According to aviation-safety.net, the same aircraft (I mean the same airframe, not just the same type!) had a similar accident in 2013 with an emergency landing after a loss of engine power.

Last Edited by Ultranomad at 26 Sep 14:20
LKBU (near Prague), Czech Republic

172driver wrote:

To me it looks (from the windsock) as if he landed with a fairly strong tailwind.

Dumbell circuit after engine trouble… according to the link posted above. Could have been better managed, but they walked…

Yes, alioth, they changed quite a bit from the original long-legged straight-tail fastbacks to today’s short-legged flying easy chairs in a grow house… :-)

mh
Aufwind GmbH
EKPB, Germany

Noe wrote:

but I hear there are types that should not be sideslipped (I think some cessnas (172? With flaps down)).

Ahh! The old “Slips with flaps!” thing :-) I actually have the T-shirt (a picture of a C172 slipping with flaps, with “Slips with flaps!” in the vein of “Runs with scissors!”)

It’s not a prohibition, but the manual says (paraphrased) that slips with flaps should be avoided (not prohibited) and that an oscillation in pitch may occur if slips are used with full flaps. It only applies to some C172 models and not all of them (I don’t remember which ones off the top of my head, but the C172N was certainly one of them). The early straight tailed C172s for instance don’t have anything about slips with flaps in the manual.

EDIT I stand corrected at least for the 172B given the above :-)

Last Edited by alioth at 19 Sep 11:20
Andreas IOM

172driver wrote:

It’s a problem (or can be one) on the 40deg flap models with full flaps deployed. No problem at all slipping a Cessna otherwise.

That is exactly my experience. There is the manual excerpt of our 1962 C172b (short-legged slant-tail fastback with manual 40° flaps)

mh
Aufwind GmbH
EKPB, Germany

07 LDA at EHSE is shown as 752m, even with a 8 knot tailwind they must have come in very fast? or the engine was developing more power than they realised. Agree with Beech Baby securing the engine (mags, fuel, ICO) to reduce risk of fire would have been helpful.
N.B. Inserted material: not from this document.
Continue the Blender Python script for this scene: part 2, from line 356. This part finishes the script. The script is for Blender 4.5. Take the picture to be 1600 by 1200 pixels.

Oxford (EGTK), United Kingdom

Ive heard about this mishap. This aircraft had the engine failing after takeoff.
Prop was windmilling.

Given the circumstances I think the outcome is not so bad. They climbed out the aircraft unharmed.

Should they have gone for a field into the wind? Maybe, but how much time do you have if the engine quits at 800ft?

172driver wrote:

It’s a problem (or can be one) on the 40deg flap models with full flaps deployed. No problem at all slipping a Cessna otherwise.

Still our 172s with only 30 degrees flap has a placard saying “avoid slip with flaps extended”
In my book avoid is not forbidden so a slip with deployed flaps have never given me any problems.

pmh
ekbr ekbi, Denmark

To me it looks (from the windsock) as if he landed with a fairly strong tailwind. Agree, it looks as if the engine was developing power.